Money that would otherwise be spent on short-term fixes such as translated documents should instead be spent on providing classes for people to learn English in.That is a long-term solution, and helps everyone - especially the immigrant themselves. Britain is a linguistically homogeneous country - certainly there are no significant linguistic minorities, such as the Spanish speakers in the US - and so English really must be learnt to at least a certain extent by immigrants. Without it, how can they function in general British society?

Source: BBC, The Times

01 June 2007

Victory For VC Hero Tul Bahadur Pun

Tul Bahadur Pun, won the Victoria Cross for action in Burma during the Second World War, in which he demonstrated "outstanding courage and superb gallantry in the face of odds which meant almost certain death". The Gazette article on his award can be read here.

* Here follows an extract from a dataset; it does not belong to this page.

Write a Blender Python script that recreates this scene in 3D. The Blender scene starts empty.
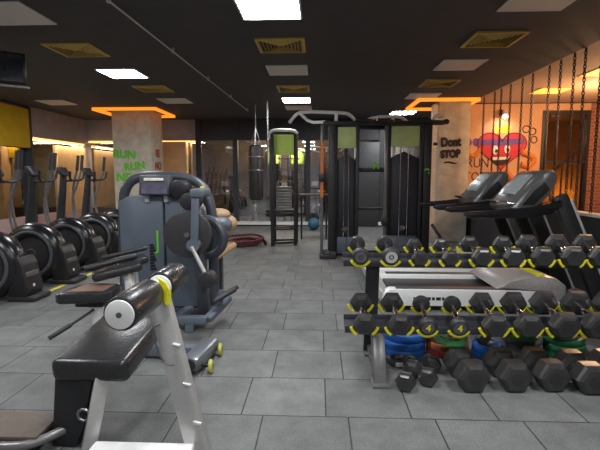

He has finally been given the right to live in the UK, after a widespread campaign. Liam Byrne, the Immigration Minister, said:

"The circumstances surrounding Tul Bahadur Pun's case are clearly exceptional, and in the light of this the Home Secretary, John Reid, and I have reviewed the case and made the decision to grant Mr Pun a settlement visa immediately. This decision was not taken lightly and reflects the extraordinary nature of this case, in particular Mr Pun's heroic record in service of Britain which saw him awarded the Victoria Cross. It is entirely right that this record should not only be recognised but honoured."
It's good that he has been given the right he deserves. And it only happened due to public pressure. We can make a difference.